_WHAT YOU NEED TO DO:_
Please output exactly the run of lines that starts at the line with "Reconstruct this image" and ends at the last line of the records below.

_DATA SHOWN:_
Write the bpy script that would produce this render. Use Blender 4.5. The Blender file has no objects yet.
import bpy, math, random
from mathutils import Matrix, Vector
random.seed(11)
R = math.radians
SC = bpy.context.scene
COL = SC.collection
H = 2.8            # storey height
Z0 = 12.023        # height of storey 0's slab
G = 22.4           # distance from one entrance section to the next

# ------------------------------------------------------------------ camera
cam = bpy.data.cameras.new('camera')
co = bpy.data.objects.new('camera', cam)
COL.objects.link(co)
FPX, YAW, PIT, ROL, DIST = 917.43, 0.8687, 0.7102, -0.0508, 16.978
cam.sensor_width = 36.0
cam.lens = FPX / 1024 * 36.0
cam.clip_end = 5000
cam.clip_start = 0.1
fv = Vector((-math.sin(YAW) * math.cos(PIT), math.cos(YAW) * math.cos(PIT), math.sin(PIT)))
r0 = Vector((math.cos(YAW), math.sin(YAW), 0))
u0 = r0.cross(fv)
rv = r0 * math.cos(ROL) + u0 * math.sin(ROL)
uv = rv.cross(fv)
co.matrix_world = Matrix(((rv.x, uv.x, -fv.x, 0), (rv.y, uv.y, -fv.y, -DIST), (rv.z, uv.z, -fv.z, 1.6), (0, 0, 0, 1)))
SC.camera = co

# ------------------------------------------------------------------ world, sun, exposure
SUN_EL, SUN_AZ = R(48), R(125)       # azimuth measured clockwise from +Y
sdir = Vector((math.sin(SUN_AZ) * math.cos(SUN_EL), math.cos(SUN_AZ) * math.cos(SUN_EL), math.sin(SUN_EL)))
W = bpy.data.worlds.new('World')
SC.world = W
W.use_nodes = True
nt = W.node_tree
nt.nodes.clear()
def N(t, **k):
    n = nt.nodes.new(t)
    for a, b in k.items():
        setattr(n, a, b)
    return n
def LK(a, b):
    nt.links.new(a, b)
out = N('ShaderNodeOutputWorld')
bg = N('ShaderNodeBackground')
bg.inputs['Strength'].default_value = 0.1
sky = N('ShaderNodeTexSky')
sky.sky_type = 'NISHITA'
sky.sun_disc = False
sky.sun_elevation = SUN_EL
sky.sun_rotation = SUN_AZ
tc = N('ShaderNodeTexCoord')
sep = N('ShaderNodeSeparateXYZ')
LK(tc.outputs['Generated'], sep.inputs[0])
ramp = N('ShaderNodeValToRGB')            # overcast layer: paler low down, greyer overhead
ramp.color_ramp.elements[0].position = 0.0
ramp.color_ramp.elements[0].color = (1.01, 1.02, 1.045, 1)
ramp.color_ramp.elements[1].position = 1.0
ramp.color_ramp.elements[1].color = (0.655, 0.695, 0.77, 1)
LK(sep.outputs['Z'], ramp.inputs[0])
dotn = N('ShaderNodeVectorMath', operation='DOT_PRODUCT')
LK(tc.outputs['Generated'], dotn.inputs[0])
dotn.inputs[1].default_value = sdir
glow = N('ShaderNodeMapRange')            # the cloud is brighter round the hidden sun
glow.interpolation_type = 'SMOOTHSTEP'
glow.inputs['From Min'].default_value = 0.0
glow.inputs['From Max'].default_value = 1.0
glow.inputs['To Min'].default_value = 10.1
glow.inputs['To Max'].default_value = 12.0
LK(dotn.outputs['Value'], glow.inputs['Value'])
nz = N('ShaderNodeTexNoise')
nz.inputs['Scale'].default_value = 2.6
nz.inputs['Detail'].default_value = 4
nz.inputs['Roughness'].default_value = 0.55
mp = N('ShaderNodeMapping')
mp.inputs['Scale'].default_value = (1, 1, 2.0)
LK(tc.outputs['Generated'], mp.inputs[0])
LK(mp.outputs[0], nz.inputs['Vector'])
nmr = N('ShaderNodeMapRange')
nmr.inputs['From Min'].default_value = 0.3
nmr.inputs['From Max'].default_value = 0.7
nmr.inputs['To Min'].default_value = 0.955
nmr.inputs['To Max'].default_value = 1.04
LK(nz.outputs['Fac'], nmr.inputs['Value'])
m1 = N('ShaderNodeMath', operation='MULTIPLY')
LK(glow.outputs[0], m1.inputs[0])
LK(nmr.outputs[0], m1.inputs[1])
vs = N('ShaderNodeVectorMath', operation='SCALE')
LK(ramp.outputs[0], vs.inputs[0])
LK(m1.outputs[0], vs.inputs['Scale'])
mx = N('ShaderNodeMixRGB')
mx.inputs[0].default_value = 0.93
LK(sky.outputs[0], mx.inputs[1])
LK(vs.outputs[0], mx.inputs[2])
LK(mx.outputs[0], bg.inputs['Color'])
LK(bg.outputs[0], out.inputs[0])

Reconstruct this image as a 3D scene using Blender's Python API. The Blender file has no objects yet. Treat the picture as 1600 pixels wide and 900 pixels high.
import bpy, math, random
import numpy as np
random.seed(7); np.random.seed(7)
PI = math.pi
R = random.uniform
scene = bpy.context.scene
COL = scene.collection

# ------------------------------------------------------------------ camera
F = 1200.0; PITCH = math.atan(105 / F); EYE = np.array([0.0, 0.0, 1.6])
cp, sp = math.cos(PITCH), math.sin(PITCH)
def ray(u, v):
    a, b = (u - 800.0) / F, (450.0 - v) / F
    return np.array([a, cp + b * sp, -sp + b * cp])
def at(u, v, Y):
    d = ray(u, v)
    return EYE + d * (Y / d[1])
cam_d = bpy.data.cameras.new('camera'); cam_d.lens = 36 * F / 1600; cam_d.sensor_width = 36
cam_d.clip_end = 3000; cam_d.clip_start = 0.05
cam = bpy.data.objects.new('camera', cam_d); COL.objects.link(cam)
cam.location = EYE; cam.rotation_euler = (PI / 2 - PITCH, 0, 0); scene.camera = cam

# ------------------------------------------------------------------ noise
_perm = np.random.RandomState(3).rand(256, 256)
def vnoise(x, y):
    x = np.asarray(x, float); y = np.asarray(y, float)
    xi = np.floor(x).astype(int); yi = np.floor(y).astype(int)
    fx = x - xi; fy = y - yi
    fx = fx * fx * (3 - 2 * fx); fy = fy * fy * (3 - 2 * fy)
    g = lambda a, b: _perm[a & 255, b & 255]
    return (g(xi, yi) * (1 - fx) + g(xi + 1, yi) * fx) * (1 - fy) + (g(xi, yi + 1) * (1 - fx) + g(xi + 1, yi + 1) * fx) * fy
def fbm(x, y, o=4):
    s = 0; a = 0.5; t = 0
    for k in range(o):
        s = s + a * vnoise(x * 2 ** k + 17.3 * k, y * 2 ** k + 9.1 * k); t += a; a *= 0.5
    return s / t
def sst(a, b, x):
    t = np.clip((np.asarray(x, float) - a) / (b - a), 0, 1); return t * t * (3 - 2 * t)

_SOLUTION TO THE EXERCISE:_
Reconstruct this image as a 3D scene using Blender's Python API. The Blender file has no objects yet. Treat the picture as 1600 pixels wide and 900 pixels high.
import bpy, math, random
import numpy as np
random.seed(7); np.random.seed(7)
PI = math.pi
R = random.uniform
scene = bpy.context.scene
COL = scene.collection

# ------------------------------------------------------------------ camera
F = 1200.0; PITCH = math.atan(105 / F); EYE = np.array([0.0, 0.0, 1.6])
cp, sp = math.cos(PITCH), math.sin(PITCH)
def ray(u, v):
    a, b = (u - 800.0) / F, (450.0 - v) / F
    return np.array([a, cp + b * sp, -sp + b * cp])
def at(u, v, Y):
    d = ray(u, v)
    return EYE + d * (Y / d[1])
cam_d = bpy.data.cameras.new('camera'); cam_d.lens = 36 * F / 1600; cam_d.sensor_width = 36
cam_d.clip_end = 3000; cam_d.clip_start = 0.05
cam = bpy.data.objects.new('camera', cam_d); COL.objects.link(cam)
cam.location = EYE; cam.rotation_euler = (PI / 2 - PITCH, 0, 0); scene.camera = cam

# ------------------------------------------------------------------ noise
_perm = np.random.RandomState(3).rand(256, 256)
def vnoise(x, y):
    x = np.asarray(x, float); y = np.asarray(y, float)
    xi = np.floor(x).astype(int); yi = np.floor(y).astype(int)
    fx = x - xi; fy = y - yi
    fx = fx * fx * (3 - 2 * fx); fy = fy * fy * (3 - 2 * fy)
    g = lambda a, b: _perm[a & 255, b & 255]
    return (g(xi, yi) * (1 - fx) + g(xi + 1, yi) * fx) * (1 - fy) + (g(xi, yi + 1) * (1 - fx) + g(xi + 1, yi + 1) * fx) * fy
def fbm(x, y, o=4):
    s = 0; a = 0.5; t = 0
    for k in range(o):
        s = s + a * vnoise(x * 2 ** k + 17.3 * k, y * 2 ** k + 9.1 * k); t += a; a *= 0.5
    return s / t
def sst(a, b, x):
    t = np.clip((np.asarray(x, float) - a) / (b - a), 0, 1); return t * t * (3 - 2 * t)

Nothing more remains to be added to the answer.